All material below is to be reproduced exactly.

+++ AVAILABLE DATA +++

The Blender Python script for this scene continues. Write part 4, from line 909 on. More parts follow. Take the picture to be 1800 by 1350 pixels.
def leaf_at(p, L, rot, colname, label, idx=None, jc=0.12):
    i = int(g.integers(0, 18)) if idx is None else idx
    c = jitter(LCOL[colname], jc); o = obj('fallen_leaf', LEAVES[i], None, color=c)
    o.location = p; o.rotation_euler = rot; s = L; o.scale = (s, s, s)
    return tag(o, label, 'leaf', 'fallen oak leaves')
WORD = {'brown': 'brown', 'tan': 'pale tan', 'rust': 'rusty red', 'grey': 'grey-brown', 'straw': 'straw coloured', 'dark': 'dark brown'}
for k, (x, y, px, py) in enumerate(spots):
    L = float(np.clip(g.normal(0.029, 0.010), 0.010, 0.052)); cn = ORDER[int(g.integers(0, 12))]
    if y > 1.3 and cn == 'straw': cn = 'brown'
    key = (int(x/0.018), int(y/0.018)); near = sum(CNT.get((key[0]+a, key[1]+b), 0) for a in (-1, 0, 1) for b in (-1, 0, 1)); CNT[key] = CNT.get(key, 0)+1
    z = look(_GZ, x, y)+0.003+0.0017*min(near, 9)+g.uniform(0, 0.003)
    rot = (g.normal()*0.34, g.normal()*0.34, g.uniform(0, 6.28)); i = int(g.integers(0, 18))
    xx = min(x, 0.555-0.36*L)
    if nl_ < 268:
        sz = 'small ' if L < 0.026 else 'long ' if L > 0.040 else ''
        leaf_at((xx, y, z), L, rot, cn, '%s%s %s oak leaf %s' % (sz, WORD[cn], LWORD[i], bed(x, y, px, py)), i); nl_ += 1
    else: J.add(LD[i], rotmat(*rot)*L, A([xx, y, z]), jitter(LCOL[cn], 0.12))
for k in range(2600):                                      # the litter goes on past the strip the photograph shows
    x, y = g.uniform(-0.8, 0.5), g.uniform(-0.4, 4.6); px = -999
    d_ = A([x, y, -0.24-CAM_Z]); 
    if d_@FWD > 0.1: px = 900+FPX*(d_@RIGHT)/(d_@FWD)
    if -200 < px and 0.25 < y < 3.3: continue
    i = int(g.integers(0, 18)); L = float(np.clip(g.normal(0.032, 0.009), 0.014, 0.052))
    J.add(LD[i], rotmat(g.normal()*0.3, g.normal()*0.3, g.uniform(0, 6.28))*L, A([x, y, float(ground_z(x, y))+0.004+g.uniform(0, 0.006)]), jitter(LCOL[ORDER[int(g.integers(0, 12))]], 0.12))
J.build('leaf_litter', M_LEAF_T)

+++

RESULT FOR THIS TASK:
The Blender Python script for this scene continues. Write part 4, from line 909 on. More parts follow. Take the picture to be 1800 by 1350 pixels.
def leaf_at(p, L, rot, colname, label, idx=None, jc=0.12):
    i = int(g.integers(0, 18)) if idx is None else idx
    c = jitter(LCOL[colname], jc); o = obj('fallen_leaf', LEAVES[i], None, color=c)
    o.location = p; o.rotation_euler = rot; s = L; o.scale = (s, s, s)
    return tag(o, label, 'leaf', 'fallen oak leaves')
WORD = {'brown': 'brown', 'tan': 'pale tan', 'rust': 'rusty red', 'grey': 'grey-brown', 'straw': 'straw coloured', 'dark': 'dark brown'}
for k, (x, y, px, py) in enumerate(spots):
    L = float(np.clip(g.normal(0.029, 0.010), 0.010, 0.052)); cn = ORDER[int(g.integers(0, 12))]
    if y > 1.3 and cn == 'straw': cn = 'brown'
    key = (int(x/0.018), int(y/0.018)); near = sum(CNT.get((key[0]+a, key[1]+b), 0) for a in (-1, 0, 1) for b in (-1, 0, 1)); CNT[key] = CNT.get(key, 0)+1
    z = look(_GZ, x, y)+0.003+0.0017*min(near, 9)+g.uniform(0, 0.003)
    rot = (g.normal()*0.34, g.normal()*0.34, g.uniform(0, 6.28)); i = int(g.integers(0, 18))
    xx = min(x, 0.555-0.36*L)
    if nl_ < 268:
        sz = 'small ' if L < 0.026 else 'long ' if L > 0.040 else ''
        leaf_at((xx, y, z), L, rot, cn, '%s%s %s oak leaf %s' % (sz, WORD[cn], LWORD[i], bed(x, y, px, py)), i); nl_ += 1
    else: J.add(LD[i], rotmat(*rot)*L, A([xx, y, z]), jitter(LCOL[cn], 0.12))
for k in range(2600):                                      # the litter goes on past the strip the photograph shows
    x, y = g.uniform(-0.8, 0.5), g.uniform(-0.4, 4.6); px = -999
    d_ = A([x, y, -0.24-CAM_Z]); 
    if d_@FWD > 0.1: px = 900+FPX*(d_@RIGHT)/(d_@FWD)
    if -200 < px and 0.25 < y < 3.3: continue
    i = int(g.integers(0, 18)); L = float(np.clip(g.normal(0.032, 0.009), 0.014, 0.052))
    J.add(LD[i], rotmat(g.normal()*0.3, g.normal()*0.3, g.uniform(0, 6.28))*L, A([x, y, float(ground_z(x, y))+0.004+g.uniform(0, 0.006)]), jitter(LCOL[ORDER[int(g.integers(0, 12))]], 0.12))
J.build('leaf_litter', M_LEAF_T)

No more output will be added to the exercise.